27.   In their submissions, the applicants asked that Ms. Hill be “subpoenaed” as a witness, and that Pacifica provide the mortgage application it received from Mr. Alexander. While the tribunal may summons a person to provide evidence under tribunal rule 8.2, the evidence does not show the applicants followed the required procedure for requesting such evidence, which includes requesting it in writing from the person before completing a Summons Form in consultation with a case manager and following the required directions. Keeping in mind the tribunal’s goals of speed, economy, proportionality, and fairness, I find the applicants are not now entitled to seek further evidence from the respondents at this late stage. Further, as discussed above, even if the applicants’ allegations of misrepresentation were accurate, I found it made no difference to the applicants’ financing.

28.   On balance, I find Mr. Alexander’s actions or inaction did not compel the applicants to abandon the Pacifica mortgage or to seek financing elsewhere. So, I find he is not liable for the legal fees and expenses Pacifica charged to the applicants. I dismiss the applicants’ claim for a refund of legal fees and expenses against each of the respondents.

Are the respondents liable for the applicants’ travel and other expenses, and if so, how much do they owe?

29.   The applicants say they needed to travel to BC to claim the balance of their deposit, and that the respondents should reimburse them for their travel and other costs. The applicants did not say why they needed to discuss the deposit amounts in person. Pacifica says that the parties were able to address this through telephone conversations. Further, I found above that the applicants have no right to any additional deposit refund, so for that reason alone I find they are not entitled to additional expenses to claim it.

30.   In addition, I find there is no evidence showing the applicants’ claimed international travel and expenses were for the purpose of seeking a deposit refund, and not a different purpose. I also note the evidence does not show the purchase of any travel to BC or other expenses, except airline tickets to Vancouver in late 2019 with no return flight.
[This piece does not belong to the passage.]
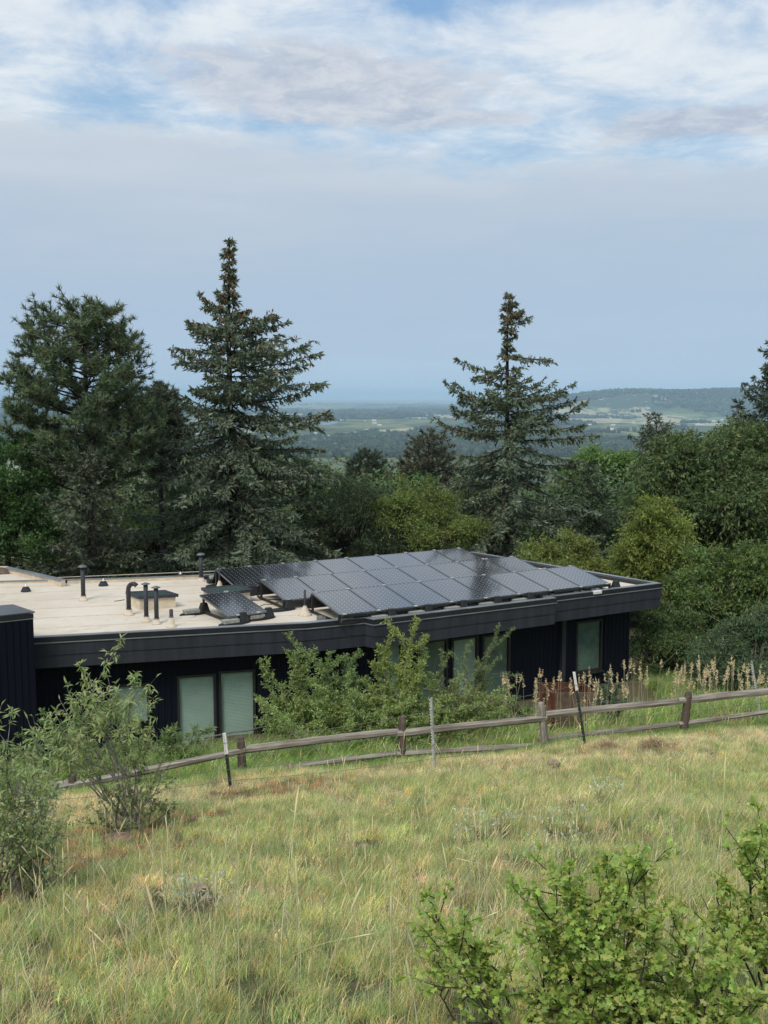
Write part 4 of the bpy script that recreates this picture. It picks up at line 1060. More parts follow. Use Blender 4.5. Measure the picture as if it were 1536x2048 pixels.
# ---- tree cover of the plain and the mesa: clumps of low crowns
tp_col = bpy.data.collections.new('plain_templates')
bpy_ico = None
def ico():
    t_ = (1 + 5 ** .5) / 2
    v = nrm(np.array([[-1, t_, 0], [1, t_, 0], [-1, -t_, 0], [1, -t_, 0], [0, -1, t_], [0, 1, t_], [0, -1, -t_], [0, 1, -t_], [t_, 0, -1], [t_, 0, 1], [-t_, 0, -1], [-t_, 0, 1]], float))
    f = np.array([[0, 11, 5], [0, 5, 1], [0, 1, 7], [0, 7, 10], [0, 10, 11], [1, 5, 9], [5, 11, 4], [11, 10, 2], [10, 7, 6], [7, 1, 8], [3, 9, 4], [3, 4, 2], [3, 2, 6], [3, 6, 8], [3, 8, 9], [4, 9, 5], [2, 4, 11], [6, 2, 10], [8, 6, 7], [9, 8, 1]])
    return v, f
IV, IF = ico()
for q in range(5):
    r = np.random.default_rng(200 + q); Vs = []; Fs = []; Cs = []; nb = 0
    for j in range(16):
        c_ = np.array([r.normal() * 26, r.normal() * 16, 0]); s_ = r.uniform(3.5, 7.5); v = IV * (1 + r.normal(size=(12, 1)) * .18) * np.array([s_, s_, s_ * r.uniform(.8, 1.5)]) + c_ + [0, 0, s_ * .7]
        Vs.append(v); Fs.append(IF + nb); nb += 12; Cs.append(np.tile(tints(1, (1, 1, 1), .3, .1, r), (12, 1)))
    tp_col.objects.link(tmpl('plain_%d' % q, np.concatenate(Vs), np.concatenate(Fs), np.concatenate(Cs), M_WOODS))
def vnoise(x_, y_, seed=0):
    r_ = np.random.default_rng(seed); s_ = np.zeros_like(x_)
    for k_ in range(10):
        a_ = r_.uniform(0, 6.28); f_ = 1.6 ** (k_ * .55); s_ += np.sin((x_ * math.cos(a_) + y_ * math.sin(a_)) * f_ + r_.uniform(0, 6.28)) / f_ ** .45
    return s_ / 3
r = np.random.default_rng(8)
n = 52000; q_ = r.random(n); py = 800 + 112 * q_ ** .80; yy = 150 * FPX / (py - 792) * r.uniform(.97, 1.03, n); yy = np.minimum(yy, 21000)
k_ = r.random(n) < .35; yy = np.where(k_, r.uniform(6900, 9300, n), yy)
xx = np.where(k_, r.uniform(.12, .45, n), r.uniform(-.42, .45, n)) * yy
v = vnoise(xx / 900, yy / 1500, 3) + .5 * vnoise(xx / 230, yy / 420, 4)
band = .75 * np.exp(-((np.log(yy / 2100)) / .38) ** 2) + .45 * np.exp(-((yy - 9500) / 3200) ** 2) + .35 * ((xx / yy > .14) & (yy > 7000)) - .35 * np.exp(-((yy - 6300) / 500) ** 2)
keep = (v + band + r.normal(size=n) * .30 > .56) & (yy > 900)
lkc = at_z(643, 844, -147.5); keep &= (np.abs(xx - lkc[0]) > 260) | (yy > lkc[1] + 260) | (yy < lkc[1] - 900)
xx, yy = xx[keep][:26000], yy[keep][:26000]; n = len(xx); zz = ground(xx, yy)
sc_ = r.uniform(.7, 1.5, n) * np.clip(yy / 4500, .9, 1.7)
col_ = np.array([[.042, .066, .034]]) * np.exp(r.normal(size=(n, 1)) * .5) * np.exp(r.normal(size=(n, 3)) * [.15, .05, .1])
scatter('plain_trees', tp_col, np.stack([xx, yy, zz - 1], 1), np.stack([0 * xx, 0 * xx, r.uniform(-.5, .5, n)], 1), np.stack([sc_, sc_, sc_ * np.clip(1.25 - yy / 30000, .7, 1.2)], 1), col_)

# ---- far buildings, each a thing of its own
def far_building(px, py, w_, d_, h_, rz, label, pitched=False, name='far_building', wall=None):
    p = ray(px, py); tt = np.linspace(900, 12000, 4000); P_ = p[None] / p[1] * tt[:, None]; g_ = ground(P_[:, 0], P_[:, 1]); i = np.argmax(P_[:, 2] <= g_ + .5); p = P_[i] if P_[i, 2] <= g_[i] + .5 else P_[-1]
    t_ = thing(name, label, 'building', (p[0], p[1], gz(p[0], p[1]) - 1), rz, 'buildings on the plain and mesa')
    mb = MB(); mb.box((0, 0, h_ / 2 + .5), (w_, d_, h_ + 1)); wl_ = mb.build('wall', wall or M_FARW, t_)
    mb = MB()
    if pitched: mb.add([(-w_ / 2 - .6, -d_ / 2 - .6, h_ + 1), (w_ / 2 + .6, -d_ / 2 - .6, h_ + 1), (w_ / 2 + .6, d_ / 2 + .6, h_ + 1), (-w_ / 2 - .6, d_ / 2 + .6, h_ + 1), (-w_ / 2 - .6, 0, h_ * 1.45 + 1), (w_ / 2 + .6, 0, h_ * 1.45 + 1)], [(3, 2, 1, 0), (0, 1, 5, 4), (2, 3, 4, 5), (0, 4, 3), (1, 2, 5)])
    else: mb.box((0, 0, h_ + 1.3), (w_ + .8, d_ + .8, .6))
    mb.build('roof', M_FARR, t_)
    nw = max(2, int(w_ / 9)); me_ = None
    for k_ in range(nw):
        if me_ is None: mb = MB(); mb.box((0, 0, 0), (2.4, .3, 1.8)); o = mb.build('window', M_FARWIN, t_); me_ = o.data
        else: o = link('window', me_, t_)
        o.location = ((k_ + .5) / nw * w_ - w_ / 2, -d_ / 2 - .1, h_ * .55 + 1)
M_WWALL = mat('white_far_wall', (.80, .80, .78), .8, var=.05, scale=.02)
far_building(1196, 893, 34, 16, 9, .1, 'long low white building right of the open topped spruce', wall=M_WWALL)
far_building(1214, 900, 26, 12, 6, -.2, 'small white building just below the long white one', wall=M_WWALL)
far_building(1252, 884, 22, 14, 8, .3, 'pale building beside the dark pointed tree on the plain', wall=M_WWALL)
far_building(1283, 893, 18, 12, 6, .1, 'small pale building left of the small spruce top', True, wall=M_WWALL)
labs = [(700, 827, 'long pale building on the plain nearest the hazy woods'), (716, 866, 'pale house among trees below the lake'), (730, 873, 'tan roofed house between the big spruces'),
        (748, 868, 'square pale house on the plain between the spruces'), (735, 860, 'low house left of the pale field'), (690, 868, 'small house under the right end of the lake'),
        (836, 823, 'pale barn at the edge of the brown field'), (860, 829, 'white barn left of the spruce limbs'), (806, 820, 'low white shed behind the dark woods')]
for px, py, lb in labs: far_building(px, py, r.uniform(16, 34), 12, r.uniform(4.5, 8), r.uniform(-.4, .4), lb, r.random() < .5)
mesa_lab = ['pale speck of a house %s' % q_ for q_ in ['leftmost on the mesa crest', 'just below the crest house', 'on the crest right of the first pair', 'below the middle of the mesa crest', 'in the middle of the crest row',
    'lower in the middle of the crest row', 'right of the middle crest house', 'on the plain below the mast', 'on the plain left of the mast', 'right of the crest row', 'high on the crest near the edge spruce',
    'below the crest near the edge spruce', 'at the foot of the mesa by the edge spruce', 'at the mesa foot left of the edge spruce', 'at the mesa foot above the striped fields', 'at the mesa foot above the small spruce', 'high on the mesa shoulder right of the mast', 'at the top of the mesa shoulder']]
for i, (px, py) in enumerate([(1345, 786), (1358, 789), (1372, 785), (1388, 790), (1404, 787), (1418, 792), (1436, 789), (1296, 818), (1262, 820), (1452, 793), (1470, 787), (1492, 790), (1500, 814), (1440, 818), (1412, 822), (1382, 814), (1330, 799), (1310, 794)]):
    far_building(px, py, r.uniform(16, 34), 14, r.uniform(6, 10), r.uniform(-.5, .5), mesa_lab[i], r.random() < .6)
hp_ = MB(); hp_.box((0, 0, 3), (20, 11, 6)); hp_.add([(-10.5, -6, 6), (10.5, -6, 6), (10.5, 6, 6), (-10.5, 6, 6), (-10.5, 0, 9), (10.5, 0, 9)], [(3, 2, 1, 0), (0, 1, 5, 4), (2, 3, 4, 5), (0, 4, 3), (1, 2, 5)])
hm_ = None
for k_ in range(90):
    yv = float(r.uniform(3600, 8000)); xv = float(r.uniform(-.34, .38)) * yv
    if hm_ is None: o = hp_.build('distant_house', mat('pale_distant_wall', (.66, .63, .58), .8, var=.1, scale=.02)); hm_ = o.data
    else: o = link('distant_house', hm_)
    o.location = (xv, yv, gz(xv, yv) + 1); o.rotation_euler = (0, 0, r.uniform(-.6, .6)); q_ = r.uniform(.6, 1.25); o.scale = (q_, q_, q_ * .9)
    tag(o, 'tiny pale house scattered far off among the trees of the plain', 'house', 'distant houses of the plain')
p = pt(1247, 786, 8400); gzv = gz(p[0], p[1]); t_ = thing('radio_mast', 'thin radio mast on the crest of the mesa', 'mast', (p[0], p[1], gzv))
mb = MB(); mb.tube([(0, 0, 0), (0, 0, 62)], [1.7, .9], 4); mb.build('mast', M_FARR, t_)
mb = MB()
for k_ in range(3): a_ = k_ * 2.09; mb.tube([(math.cos(a_) * 22, math.sin(a_) * 22, 0), (0, 0, 44)], [.35, .35], 3)
mb.build('guy_wires', M_FARR, t_)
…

Having considered the evidence, I find none of the respondents are liable for the applicants’ claimed travel and other expenses.

31.   As a result, I dismiss all the applicants’ claims against each of the respondents.

TRIBUNAL FEES AND EXPENSES

32.   Under section 49 of the CRTA and tribunal rules, the tribunal will generally order an unsuccessful party to reimburse a successful party for tribunal fees and reasonable dispute-related expenses. The applicants were unsuccessful, so I order no reimbursement for their tribunal fees. No other tribunal fees were paid, and no dispute-related expenses were claimed.


 

 

ORDER

33.   I dismiss the applicants’ claims, and this dispute.